_Data lines_
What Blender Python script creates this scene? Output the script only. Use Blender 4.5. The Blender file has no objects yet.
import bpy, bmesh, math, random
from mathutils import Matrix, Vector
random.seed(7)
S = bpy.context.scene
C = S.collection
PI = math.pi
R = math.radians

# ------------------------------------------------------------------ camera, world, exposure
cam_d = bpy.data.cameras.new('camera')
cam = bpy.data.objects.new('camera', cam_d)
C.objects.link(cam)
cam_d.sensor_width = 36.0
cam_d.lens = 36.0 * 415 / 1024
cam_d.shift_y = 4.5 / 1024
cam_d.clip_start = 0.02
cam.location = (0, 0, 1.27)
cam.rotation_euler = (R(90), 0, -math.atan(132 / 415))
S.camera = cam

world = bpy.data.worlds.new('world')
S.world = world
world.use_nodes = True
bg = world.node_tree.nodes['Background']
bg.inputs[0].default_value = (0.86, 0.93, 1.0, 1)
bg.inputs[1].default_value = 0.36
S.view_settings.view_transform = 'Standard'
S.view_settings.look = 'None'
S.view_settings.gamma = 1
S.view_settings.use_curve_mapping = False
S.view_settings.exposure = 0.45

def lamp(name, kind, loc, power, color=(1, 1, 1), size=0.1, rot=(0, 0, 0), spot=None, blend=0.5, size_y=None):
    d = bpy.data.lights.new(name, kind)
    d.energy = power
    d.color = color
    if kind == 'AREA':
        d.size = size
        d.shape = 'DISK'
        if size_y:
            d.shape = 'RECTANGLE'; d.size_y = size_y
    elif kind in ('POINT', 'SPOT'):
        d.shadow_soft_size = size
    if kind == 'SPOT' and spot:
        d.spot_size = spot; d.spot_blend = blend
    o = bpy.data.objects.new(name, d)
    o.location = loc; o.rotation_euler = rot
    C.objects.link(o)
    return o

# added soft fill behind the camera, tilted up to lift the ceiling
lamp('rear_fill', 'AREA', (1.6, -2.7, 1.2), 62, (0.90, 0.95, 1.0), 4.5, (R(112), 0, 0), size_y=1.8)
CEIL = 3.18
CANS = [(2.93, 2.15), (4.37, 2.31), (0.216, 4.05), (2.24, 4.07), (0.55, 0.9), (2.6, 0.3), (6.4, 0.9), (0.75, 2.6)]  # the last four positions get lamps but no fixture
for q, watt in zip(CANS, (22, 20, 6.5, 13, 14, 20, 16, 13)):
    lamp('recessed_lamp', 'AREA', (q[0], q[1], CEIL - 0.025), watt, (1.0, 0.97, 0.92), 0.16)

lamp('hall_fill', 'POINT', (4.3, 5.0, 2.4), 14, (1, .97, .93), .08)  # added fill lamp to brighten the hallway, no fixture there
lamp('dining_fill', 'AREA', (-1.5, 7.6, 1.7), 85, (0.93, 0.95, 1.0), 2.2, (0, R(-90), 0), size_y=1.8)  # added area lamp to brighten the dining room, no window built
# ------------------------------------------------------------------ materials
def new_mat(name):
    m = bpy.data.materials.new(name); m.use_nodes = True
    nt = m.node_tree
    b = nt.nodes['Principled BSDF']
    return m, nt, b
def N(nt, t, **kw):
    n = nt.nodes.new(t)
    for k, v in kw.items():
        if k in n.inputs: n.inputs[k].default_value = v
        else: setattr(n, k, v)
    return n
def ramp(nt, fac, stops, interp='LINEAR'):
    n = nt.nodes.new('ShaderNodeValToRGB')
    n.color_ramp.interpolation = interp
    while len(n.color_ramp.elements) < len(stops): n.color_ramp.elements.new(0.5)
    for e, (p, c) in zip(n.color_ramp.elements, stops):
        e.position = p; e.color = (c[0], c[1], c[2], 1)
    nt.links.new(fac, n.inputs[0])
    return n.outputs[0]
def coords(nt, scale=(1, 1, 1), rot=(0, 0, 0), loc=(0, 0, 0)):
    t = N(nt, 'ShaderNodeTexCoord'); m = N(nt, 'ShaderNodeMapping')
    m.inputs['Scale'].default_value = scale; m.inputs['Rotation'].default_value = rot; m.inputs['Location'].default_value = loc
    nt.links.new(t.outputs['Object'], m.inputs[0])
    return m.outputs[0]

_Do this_
Retype the whole listing above exactly.

_Answer to the exercise_
What Blender Python script creates this scene? Output the script only. Use Blender 4.5. The Blender file has no objects yet.
import bpy, bmesh, math, random
from mathutils import Matrix, Vector
random.seed(7)
S = bpy.context.scene
C = S.collection
PI = math.pi
R = math.radians

# ------------------------------------------------------------------ camera, world, exposure
cam_d = bpy.data.cameras.new('camera')
cam = bpy.data.objects.new('camera', cam_d)
C.objects.link(cam)
cam_d.sensor_width = 36.0
cam_d.lens = 36.0 * 415 / 1024
cam_d.shift_y = 4.5 / 1024
cam_d.clip_start = 0.02
cam.location = (0, 0, 1.27)
cam.rotation_euler = (R(90), 0, -math.atan(132 / 415))
S.camera = cam

world = bpy.data.worlds.new('world')
S.world = world
world.use_nodes = True
bg = world.node_tree.nodes['Background']
bg.inputs[0].default_value = (0.86, 0.93, 1.0, 1)
bg.inputs[1].default_value = 0.36
S.view_settings.view_transform = 'Standard'
S.view_settings.look = 'None'
S.view_settings.gamma = 1
S.view_settings.use_curve_mapping = False
S.view_settings.exposure = 0.45

def lamp(name, kind, loc, power, color=(1, 1, 1), size=0.1, rot=(0, 0, 0), spot=None, blend=0.5, size_y=None):
    d = bpy.data.lights.new(name, kind)
    d.energy = power
    d.color = color
    if kind == 'AREA':
        d.size = size
        d.shape = 'DISK'
        if size_y:
            d.shape = 'RECTANGLE'; d.size_y = size_y
    elif kind in ('POINT', 'SPOT'):
        d.shadow_soft_size = size
    if kind == 'SPOT' and spot:
        d.spot_size = spot; d.spot_blend = blend
    o = bpy.data.objects.new(name, d)
    o.location = loc; o.rotation_euler = rot
    C.objects.link(o)
    return o

# added soft fill behind the camera, tilted up to lift the ceiling
lamp('rear_fill', 'AREA', (1.6, -2.7, 1.2), 62, (0.90, 0.95, 1.0), 4.5, (R(112), 0, 0), size_y=1.8)
CEIL = 3.18
CANS = [(2.93, 2.15), (4.37, 2.31), (0.216, 4.05), (2.24, 4.07), (0.55, 0.9), (2.6, 0.3), (6.4, 0.9), (0.75, 2.6)]  # the last four positions get lamps but no fixture
for q, watt in zip(CANS, (22, 20, 6.5, 13, 14, 20, 16, 13)):
    lamp('recessed_lamp', 'AREA', (q[0], q[1], CEIL - 0.025), watt, (1.0, 0.97, 0.92), 0.16)

lamp('hall_fill', 'POINT', (4.3, 5.0, 2.4), 14, (1, .97, .93), .08)  # added fill lamp to brighten the hallway, no fixture there
lamp('dining_fill', 'AREA', (-1.5, 7.6, 1.7), 85, (0.93, 0.95, 1.0), 2.2, (0, R(-90), 0), size_y=1.8)  # added area lamp to brighten the dining room, no window built
# ------------------------------------------------------------------ materials
def new_mat(name):
    m = bpy.data.materials.new(name); m.use_nodes = True
    nt = m.node_tree
    b = nt.nodes['Principled BSDF']
    return m, nt, b
def N(nt, t, **kw):
    n = nt.nodes.new(t)
    for k, v in kw.items():
        if k in n.inputs: n.inputs[k].default_value = v
        else: setattr(n, k, v)
    return n
def ramp(nt, fac, stops, interp='LINEAR'):
    n = nt.nodes.new('ShaderNodeValToRGB')
    n.color_ramp.interpolation = interp
    while len(n.color_ramp.elements) < len(stops): n.color_ramp.elements.new(0.5)
    for e, (p, c) in zip(n.color_ramp.elements, stops):
        e.position = p; e.color = (c[0], c[1], c[2], 1)
    nt.links.new(fac, n.inputs[0])
    return n.outputs[0]
def coords(nt, scale=(1, 1, 1), rot=(0, 0, 0), loc=(0, 0, 0)):
    t = N(nt, 'ShaderNodeTexCoord'); m = N(nt, 'ShaderNodeMapping')
    m.inputs['Scale'].default_value = scale; m.inputs['Rotation'].default_value = rot; m.inputs['Location'].default_value = loc
    nt.links.new(t.outputs['Object'], m.inputs[0])
    return m.outputs[0]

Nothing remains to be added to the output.